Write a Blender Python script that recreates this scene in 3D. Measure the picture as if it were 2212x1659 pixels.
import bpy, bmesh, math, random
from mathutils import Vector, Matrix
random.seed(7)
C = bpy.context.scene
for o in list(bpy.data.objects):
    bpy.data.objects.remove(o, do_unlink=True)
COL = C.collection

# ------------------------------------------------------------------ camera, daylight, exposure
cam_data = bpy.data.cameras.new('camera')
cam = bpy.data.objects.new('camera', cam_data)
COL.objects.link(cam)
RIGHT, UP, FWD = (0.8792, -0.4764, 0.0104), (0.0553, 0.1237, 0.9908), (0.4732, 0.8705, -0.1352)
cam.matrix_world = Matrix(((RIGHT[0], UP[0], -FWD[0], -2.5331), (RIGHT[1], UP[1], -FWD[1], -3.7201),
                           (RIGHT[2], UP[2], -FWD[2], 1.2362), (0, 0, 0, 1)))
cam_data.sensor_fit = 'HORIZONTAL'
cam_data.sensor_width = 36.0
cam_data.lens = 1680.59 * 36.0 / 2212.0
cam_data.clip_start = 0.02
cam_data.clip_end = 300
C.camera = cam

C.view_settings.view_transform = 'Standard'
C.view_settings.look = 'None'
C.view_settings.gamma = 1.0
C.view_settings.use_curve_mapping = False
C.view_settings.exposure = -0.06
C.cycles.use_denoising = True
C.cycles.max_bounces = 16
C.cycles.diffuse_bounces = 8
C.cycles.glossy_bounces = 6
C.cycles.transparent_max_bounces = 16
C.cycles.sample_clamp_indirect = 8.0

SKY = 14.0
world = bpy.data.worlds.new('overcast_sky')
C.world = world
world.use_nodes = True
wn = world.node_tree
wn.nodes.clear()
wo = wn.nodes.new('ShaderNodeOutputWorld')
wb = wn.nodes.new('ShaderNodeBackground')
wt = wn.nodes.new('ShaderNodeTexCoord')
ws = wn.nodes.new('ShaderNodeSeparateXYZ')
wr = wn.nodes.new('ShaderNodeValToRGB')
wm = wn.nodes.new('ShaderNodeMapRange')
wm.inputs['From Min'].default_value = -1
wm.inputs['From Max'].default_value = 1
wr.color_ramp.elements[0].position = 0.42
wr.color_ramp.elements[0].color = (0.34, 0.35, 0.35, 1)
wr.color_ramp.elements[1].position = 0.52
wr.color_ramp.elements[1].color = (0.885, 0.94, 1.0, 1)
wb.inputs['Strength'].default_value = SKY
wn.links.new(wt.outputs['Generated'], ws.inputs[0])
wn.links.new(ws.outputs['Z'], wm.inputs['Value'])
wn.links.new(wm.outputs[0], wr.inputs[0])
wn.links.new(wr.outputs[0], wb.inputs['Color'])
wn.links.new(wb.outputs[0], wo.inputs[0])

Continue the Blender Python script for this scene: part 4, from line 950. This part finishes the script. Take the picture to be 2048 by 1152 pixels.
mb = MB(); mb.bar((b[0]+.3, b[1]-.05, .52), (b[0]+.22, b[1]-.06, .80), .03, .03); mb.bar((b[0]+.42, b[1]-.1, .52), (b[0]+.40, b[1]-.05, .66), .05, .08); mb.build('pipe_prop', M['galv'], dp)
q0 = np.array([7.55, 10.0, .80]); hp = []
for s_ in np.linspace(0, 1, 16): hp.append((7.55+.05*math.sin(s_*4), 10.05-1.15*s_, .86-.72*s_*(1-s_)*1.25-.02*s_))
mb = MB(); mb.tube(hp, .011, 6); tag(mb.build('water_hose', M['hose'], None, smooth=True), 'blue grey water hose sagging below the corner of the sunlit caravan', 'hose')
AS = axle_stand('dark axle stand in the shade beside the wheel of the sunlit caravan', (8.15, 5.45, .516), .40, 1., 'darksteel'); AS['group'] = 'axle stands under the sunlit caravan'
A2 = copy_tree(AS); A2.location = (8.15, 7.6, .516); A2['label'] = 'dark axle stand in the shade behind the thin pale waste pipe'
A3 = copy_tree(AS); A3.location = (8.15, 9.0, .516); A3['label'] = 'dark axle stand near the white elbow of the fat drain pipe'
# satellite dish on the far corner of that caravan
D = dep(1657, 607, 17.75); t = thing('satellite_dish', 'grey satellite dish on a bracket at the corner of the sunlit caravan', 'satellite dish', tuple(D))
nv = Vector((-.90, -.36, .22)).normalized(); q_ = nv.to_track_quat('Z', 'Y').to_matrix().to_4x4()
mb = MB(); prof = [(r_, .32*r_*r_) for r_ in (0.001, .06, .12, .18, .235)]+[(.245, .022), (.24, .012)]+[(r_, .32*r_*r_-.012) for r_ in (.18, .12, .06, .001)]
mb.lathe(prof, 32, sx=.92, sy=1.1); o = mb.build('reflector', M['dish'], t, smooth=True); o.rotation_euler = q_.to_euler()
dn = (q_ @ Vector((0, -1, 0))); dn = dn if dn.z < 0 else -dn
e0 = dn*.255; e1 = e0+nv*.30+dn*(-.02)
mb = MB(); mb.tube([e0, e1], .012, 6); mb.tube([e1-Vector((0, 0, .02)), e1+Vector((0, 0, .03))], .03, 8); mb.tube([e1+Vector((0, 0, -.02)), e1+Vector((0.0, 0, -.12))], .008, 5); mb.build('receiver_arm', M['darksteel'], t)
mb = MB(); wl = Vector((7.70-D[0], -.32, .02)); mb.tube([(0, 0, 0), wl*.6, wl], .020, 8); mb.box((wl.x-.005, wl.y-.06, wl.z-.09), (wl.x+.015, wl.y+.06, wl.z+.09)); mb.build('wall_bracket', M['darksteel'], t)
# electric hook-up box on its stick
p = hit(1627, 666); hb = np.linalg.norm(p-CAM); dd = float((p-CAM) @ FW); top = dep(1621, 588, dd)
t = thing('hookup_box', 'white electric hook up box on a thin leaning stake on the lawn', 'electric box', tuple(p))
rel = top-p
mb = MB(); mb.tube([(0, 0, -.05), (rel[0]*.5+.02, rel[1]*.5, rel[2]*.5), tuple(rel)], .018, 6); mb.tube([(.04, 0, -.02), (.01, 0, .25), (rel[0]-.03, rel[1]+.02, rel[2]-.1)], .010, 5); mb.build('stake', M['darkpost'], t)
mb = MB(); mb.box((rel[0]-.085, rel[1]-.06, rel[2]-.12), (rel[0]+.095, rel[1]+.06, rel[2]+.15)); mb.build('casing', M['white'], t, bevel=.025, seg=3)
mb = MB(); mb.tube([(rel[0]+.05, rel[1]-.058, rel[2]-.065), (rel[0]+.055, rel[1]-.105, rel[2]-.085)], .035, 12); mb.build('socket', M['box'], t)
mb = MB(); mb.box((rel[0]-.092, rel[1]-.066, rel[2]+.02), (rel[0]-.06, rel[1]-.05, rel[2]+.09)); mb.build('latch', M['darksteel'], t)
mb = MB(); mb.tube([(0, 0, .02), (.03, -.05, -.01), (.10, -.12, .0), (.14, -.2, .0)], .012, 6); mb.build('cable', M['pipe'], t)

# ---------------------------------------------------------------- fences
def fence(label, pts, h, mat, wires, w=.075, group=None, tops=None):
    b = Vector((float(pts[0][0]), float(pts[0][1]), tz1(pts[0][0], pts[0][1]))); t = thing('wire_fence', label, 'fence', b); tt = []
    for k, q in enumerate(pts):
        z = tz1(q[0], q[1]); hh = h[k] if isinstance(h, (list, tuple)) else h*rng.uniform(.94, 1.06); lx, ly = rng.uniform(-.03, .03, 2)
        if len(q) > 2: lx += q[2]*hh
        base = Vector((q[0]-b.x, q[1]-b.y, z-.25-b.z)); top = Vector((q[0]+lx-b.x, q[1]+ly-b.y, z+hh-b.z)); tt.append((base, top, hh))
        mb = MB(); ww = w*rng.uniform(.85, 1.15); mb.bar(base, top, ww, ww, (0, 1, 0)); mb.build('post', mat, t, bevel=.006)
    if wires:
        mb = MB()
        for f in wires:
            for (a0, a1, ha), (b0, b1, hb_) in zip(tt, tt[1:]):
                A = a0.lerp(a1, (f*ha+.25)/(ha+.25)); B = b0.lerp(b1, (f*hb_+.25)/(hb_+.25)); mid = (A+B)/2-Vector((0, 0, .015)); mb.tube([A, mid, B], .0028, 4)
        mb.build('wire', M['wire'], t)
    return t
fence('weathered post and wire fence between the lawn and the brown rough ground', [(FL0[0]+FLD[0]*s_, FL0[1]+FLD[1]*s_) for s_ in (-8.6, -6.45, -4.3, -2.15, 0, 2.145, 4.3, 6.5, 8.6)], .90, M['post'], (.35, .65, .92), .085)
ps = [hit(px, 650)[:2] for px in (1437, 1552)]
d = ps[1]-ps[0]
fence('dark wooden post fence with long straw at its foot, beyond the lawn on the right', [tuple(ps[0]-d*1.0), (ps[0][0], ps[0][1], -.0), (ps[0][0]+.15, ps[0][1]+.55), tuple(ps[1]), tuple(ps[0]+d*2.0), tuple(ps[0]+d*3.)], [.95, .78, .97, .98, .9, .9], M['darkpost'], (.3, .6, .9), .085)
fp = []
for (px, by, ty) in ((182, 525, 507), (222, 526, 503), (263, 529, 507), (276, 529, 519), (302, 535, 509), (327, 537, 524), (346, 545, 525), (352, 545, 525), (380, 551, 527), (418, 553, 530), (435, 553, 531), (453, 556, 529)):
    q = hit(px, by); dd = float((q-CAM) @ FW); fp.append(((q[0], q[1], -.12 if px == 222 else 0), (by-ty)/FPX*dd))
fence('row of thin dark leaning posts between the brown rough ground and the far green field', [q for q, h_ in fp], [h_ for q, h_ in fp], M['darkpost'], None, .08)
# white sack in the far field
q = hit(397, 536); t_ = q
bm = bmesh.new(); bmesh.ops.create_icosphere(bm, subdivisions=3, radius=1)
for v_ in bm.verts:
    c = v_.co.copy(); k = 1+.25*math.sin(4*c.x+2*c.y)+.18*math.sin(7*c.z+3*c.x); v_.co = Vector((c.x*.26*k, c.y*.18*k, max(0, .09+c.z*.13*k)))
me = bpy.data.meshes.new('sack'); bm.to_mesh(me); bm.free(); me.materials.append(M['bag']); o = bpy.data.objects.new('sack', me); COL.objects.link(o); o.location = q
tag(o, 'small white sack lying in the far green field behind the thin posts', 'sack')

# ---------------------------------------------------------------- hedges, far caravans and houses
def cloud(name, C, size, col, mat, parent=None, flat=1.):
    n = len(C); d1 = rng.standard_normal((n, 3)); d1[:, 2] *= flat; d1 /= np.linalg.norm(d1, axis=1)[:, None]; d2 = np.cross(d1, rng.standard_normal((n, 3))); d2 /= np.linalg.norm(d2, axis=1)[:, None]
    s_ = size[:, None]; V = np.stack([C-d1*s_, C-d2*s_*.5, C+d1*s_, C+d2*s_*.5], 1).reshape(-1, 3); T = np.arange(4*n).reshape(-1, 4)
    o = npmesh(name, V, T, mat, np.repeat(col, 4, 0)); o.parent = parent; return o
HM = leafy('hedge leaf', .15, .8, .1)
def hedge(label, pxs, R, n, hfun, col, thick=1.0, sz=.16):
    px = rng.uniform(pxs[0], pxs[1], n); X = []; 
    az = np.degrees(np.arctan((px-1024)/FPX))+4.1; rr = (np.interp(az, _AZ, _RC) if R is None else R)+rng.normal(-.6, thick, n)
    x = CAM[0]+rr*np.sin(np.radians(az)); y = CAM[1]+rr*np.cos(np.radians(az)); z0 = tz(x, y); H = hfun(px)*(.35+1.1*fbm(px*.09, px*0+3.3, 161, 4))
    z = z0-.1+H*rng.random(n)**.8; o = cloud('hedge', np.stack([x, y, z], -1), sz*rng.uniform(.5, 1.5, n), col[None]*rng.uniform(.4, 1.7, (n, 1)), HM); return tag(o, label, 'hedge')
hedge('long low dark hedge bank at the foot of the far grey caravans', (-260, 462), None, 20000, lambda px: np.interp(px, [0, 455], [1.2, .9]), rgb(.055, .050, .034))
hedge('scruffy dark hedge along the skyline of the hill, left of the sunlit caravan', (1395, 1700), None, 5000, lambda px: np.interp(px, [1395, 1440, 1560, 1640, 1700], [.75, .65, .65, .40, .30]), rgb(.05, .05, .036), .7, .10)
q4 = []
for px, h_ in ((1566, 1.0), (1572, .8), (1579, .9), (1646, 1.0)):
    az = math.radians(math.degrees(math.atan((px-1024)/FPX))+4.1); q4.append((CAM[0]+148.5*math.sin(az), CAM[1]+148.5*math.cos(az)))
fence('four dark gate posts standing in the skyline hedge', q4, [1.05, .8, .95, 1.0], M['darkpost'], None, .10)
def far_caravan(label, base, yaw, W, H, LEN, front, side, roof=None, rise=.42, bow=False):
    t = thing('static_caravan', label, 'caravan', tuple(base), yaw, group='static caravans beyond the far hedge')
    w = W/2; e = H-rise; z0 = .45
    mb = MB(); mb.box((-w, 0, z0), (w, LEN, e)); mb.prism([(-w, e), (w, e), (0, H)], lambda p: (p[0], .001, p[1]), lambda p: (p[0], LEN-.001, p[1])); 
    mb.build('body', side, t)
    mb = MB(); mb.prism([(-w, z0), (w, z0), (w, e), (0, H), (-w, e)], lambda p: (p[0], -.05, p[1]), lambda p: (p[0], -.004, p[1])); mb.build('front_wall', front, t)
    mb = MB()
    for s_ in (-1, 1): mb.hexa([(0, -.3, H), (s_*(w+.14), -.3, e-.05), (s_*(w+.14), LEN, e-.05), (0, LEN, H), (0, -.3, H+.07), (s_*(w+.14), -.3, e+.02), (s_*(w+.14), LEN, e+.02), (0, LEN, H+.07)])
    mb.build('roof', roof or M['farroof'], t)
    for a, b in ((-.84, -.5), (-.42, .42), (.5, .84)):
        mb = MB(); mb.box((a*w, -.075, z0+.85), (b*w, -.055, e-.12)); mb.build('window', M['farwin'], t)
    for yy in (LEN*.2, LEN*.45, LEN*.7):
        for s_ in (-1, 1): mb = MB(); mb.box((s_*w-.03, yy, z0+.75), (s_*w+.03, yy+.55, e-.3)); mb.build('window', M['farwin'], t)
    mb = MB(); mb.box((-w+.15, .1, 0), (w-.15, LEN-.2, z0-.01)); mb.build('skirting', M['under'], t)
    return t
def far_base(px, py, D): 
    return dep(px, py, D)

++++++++

→ **What you need to do**
Everything from the line containing "Continue the Blender" down to the line containing "mb = MB(); mb.tube(hp, .011, 6);" should be repeated exactly, with both end lines kept and no other lines added.

→ **Reply**
Continue the Blender Python script for this scene: part 4, from line 950. This part finishes the script. Take the picture to be 2048 by 1152 pixels.
mb = MB(); mb.bar((b[0]+.3, b[1]-.05, .52), (b[0]+.22, b[1]-.06, .80), .03, .03); mb.bar((b[0]+.42, b[1]-.1, .52), (b[0]+.40, b[1]-.05, .66), .05, .08); mb.build('pipe_prop', M['galv'], dp)
q0 = np.array([7.55, 10.0, .80]); hp = []
for s_ in np.linspace(0, 1, 16): hp.append((7.55+.05*math.sin(s_*4), 10.05-1.15*s_, .86-.72*s_*(1-s_)*1.25-.02*s_))
mb = MB(); mb.tube(hp, .011, 6); tag(mb.build('water_hose', M['hose'], None, smooth=True), 'blue grey water hose sagging below the corner of the sunlit caravan', 'hose')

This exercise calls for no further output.